# RECORDED DATA
==========

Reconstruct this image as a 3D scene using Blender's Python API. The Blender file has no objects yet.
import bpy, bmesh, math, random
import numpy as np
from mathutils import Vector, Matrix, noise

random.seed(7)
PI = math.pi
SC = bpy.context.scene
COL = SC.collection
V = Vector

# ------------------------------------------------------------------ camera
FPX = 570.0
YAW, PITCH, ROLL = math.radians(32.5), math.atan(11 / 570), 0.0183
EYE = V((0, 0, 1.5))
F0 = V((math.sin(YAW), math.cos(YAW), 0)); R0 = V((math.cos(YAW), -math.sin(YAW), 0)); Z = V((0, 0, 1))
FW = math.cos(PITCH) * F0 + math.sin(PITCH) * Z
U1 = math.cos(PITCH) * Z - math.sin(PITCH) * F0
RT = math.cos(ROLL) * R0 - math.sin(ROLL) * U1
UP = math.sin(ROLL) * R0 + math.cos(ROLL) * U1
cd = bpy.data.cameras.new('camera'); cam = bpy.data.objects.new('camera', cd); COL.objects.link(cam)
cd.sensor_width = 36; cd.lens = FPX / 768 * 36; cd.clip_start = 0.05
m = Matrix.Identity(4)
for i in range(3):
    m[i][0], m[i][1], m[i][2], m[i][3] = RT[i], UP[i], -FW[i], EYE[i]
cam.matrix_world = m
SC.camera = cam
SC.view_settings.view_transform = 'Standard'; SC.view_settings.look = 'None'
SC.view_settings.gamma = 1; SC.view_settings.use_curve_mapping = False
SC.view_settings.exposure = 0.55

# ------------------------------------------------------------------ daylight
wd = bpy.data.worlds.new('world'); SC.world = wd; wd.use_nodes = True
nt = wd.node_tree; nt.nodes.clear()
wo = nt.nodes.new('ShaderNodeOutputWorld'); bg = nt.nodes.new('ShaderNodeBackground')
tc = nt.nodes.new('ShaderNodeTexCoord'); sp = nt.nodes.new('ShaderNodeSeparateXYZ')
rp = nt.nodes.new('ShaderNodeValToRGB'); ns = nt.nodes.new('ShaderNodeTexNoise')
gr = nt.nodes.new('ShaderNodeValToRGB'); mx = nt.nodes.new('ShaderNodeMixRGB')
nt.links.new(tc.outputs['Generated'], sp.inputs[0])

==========

# WHAT IS EXPECTED
Check each line above for the word "scene" and say how many have it, with nothing else.

# REPLY TO THE EXERCISE
2